I find the camping shop in Spokane and am able to pick up an air mattress, electric pump, and a fleece blanket for $40 which I think is pretty good. Unfortunately they don’t have a tent so I have to go to another shop to get one, which I do and an extra ground sheet to protect the bottom of the tent. Well at least I have the basics now. I have also managed to find a Bunka in St Ignatius, Montana who has a place in a ‘bunkhouse’ for me.. not sure what that means, is it a dorm I wonder, but beggars etc.
As I ride along, I also see this in the distance, a very fine looking specimen… can you see the heat distortion on the photo, yep it’s hot today

Very shortly after I cross the State line into Idaho, so it’s Wahhhh Washington and I dunno Idaho. This section of the state is called the Idaho panhandle, just hope it isn’t as windy as the Texas one on my first USA tour. Then I spot Rathdrum,
which is very significant to me as my Aunt Sally and Uncle Tom lived near here, in Ireland of course, in County Wicklow and I used to visit them when I was a child. They, and all my Aunts and Uncles, are long gone now of course, but I remember them like yesterday; sending us down the lane to fetch the buttermilk in a wee pail, hot from the cow; paddling and looking for tiddlers in the river nearby, but most of all the converted pigsty toilet with the plank, a hole and a bucket… oh yes those were the days back in the early 1960’s when life in rural Ireland was very simple indeed. But I digress…
I soon realise I have taken a longer route heading north so make a right turn heading down towards Coeur d’Alene and then east on the I90. I pass through Cataldo where I spot this old Mission, unfortunately it isn’t open so am not able to go in.

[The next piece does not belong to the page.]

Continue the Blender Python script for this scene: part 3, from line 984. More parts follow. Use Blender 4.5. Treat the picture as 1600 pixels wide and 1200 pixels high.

around half an hour later and I begin to see smoke from wild fires spiralling up from the densely forested hillsides,

again the air is full of the smell of burning trees. The sky is extremely hazy, which I’m not sure if this is due to the heat i.e. a heat haze, or is indeed the result of the many thousands of wild fires still burning and smouldering in this region.
I turn off the I90 heading towards Montana and St Ignatius. I am riding along beside the Flathead river in the Flathead Indian Reservation




You can really see the hazy atmosphere and how the evening is drawing in even though it is only around 5.30 when I take these photos.
A little further on and I begin to see these signs

Oh yes, I definitely would like to see them… the sign posts started at 10 miles… no sheep, 9 miles… no sheep… 8 miles, well you get the picture, nope, no sheep whatsoever, I guess they have all rented RV’s and are soaking up the cool air on the Pacific Coast highway lol.
All at once

Woo hoo.. so of course it is I’ll be Seeing Ya Idaho, Movin’ on Montana. I’m really starting to get tired as it is coming up to 7.30 when at last I arrive at my stay for tonight. I am greeted by Greg who tells me I am in the bunkhouse, which is basically a shed with two double beds on top of which are sleeping bags. There are no facilities in the actual shed, other than a fan, a camping lamp and a ceiling light; around the back of a nearby metal building are a couple of porta loos, one of which is actually a porta-shower, which is fine of course after all, this is free! The only things I would say are firstly there are no curtains in the shed and there is another building which overlooks and is being occupied by a group of people that I presume are a family, the sleeping bags are polyester and there is a plastic bottom sheet so see how that goes and the shower is cold so a quick run around in there is all for me. Greg has told me that there is a greenhouse with coffee making facilities so I do avail myself of that.
Time to check out the sleeping bag/plastic sheet arrangement, but first I jerry rig a curtain by hanging a couple of pillow cases that happen to also be in the shed on some mini bungee cords I bought in the camping shop this morning, a premonition methinks. zzz??